Douglas Allison, executive director of the Overseas Security Advisory Council (OSAC), said the shift in the tactics of international terror groups, particularly al-Qaeda, had alarmed investors and forced governments to tighten regulations. Traditional targets of terrorist attacks are embassies and military facilities.
"We saw a shift from the targeting of the public sector towards the low-hanging fruit, which are the easier targets, the softer targets, the business community," Allison told a gathering of counter-terrorism experts, diplomats, law enforcement officials and business executives at a forum dubbed "Protect 2006: Doing Business Amidst New Threats II" at the World Trade Center in Pasay City.
"You can still make a great impact on the news if you attack American icons or brand names that people recognize. You want to shift towards the easier targets from a terrorist standpoint," he said.

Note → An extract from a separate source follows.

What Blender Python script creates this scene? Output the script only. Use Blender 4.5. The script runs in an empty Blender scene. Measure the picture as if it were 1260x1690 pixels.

Executive Secretary Eduardo Ermita said the Anti-Terrorism Task Force, which he heads, reported that there have been more terror attacks on civilians than on military targets since 2003.
"Terrorisms brutality has evolved in such a short time these past years," Ermita said. "This restrategizing on the part of terrorists entails a rethinking of our security operational policies."
He called for more information sharing between the government and the private sector to deter attacks.
Allison said civilian targets of recent terror attacks since Sept. 11, 2001 included the Hong Kong Shanghai Banking Corp. office in Istanbul, Turkey; the JW Marriott Hotels in Jakarta, Indonesia; a Kentucky Fried Chicken outlet in Karachi, Pakistan; passenger trains in Madrid, Spain and in Mumbai in India.
He said the terrorists shift to civilian targets began in 1998 when the US government, using massive resources, stepped up security in its overseas facilities like embassies in response to "watershed attacks" on American facilities in Nairobi.
Allison said other nations also shuddered from terror attacks on civilian facilities like public transportation, fuel and energy depots, and even retail stores.
Using the analogy of the pebble in the pond, Allison said that "if the pebble is terrorism, the ripples spread and touch every shore and they touch every sector."
He said countries where successive terror attacks occurred suffered loss of investors confidence.
Allison said businesses feel the impact of the terror attacks in terms of "loss of production, loss of transactions, loss of customer base, loss of employees, loss of facilities, loss of movement, freedom of movement, or constriction of movement, an increase in government regulations, and responses to those attacks, loss of confidence at least in the short term."
OSAC, Allison said, was created in 1985 by former US State Secretary George Schultz after he was approached by businessmen who were concerned that terrorism was affecting businesses competitiveness in the international market.
He said the OSAC, which is dominated by private sector representatives, provides timely security and threat information to member-business organizations to help them in decision making. It also conducts consultations and produces regular analyses on the security environment.
He said it would be hard to make an estimate on how much lives and business resources were saved worldwide due to OSACs work but stressed that greater private-government participation had actually helped deter terror activities.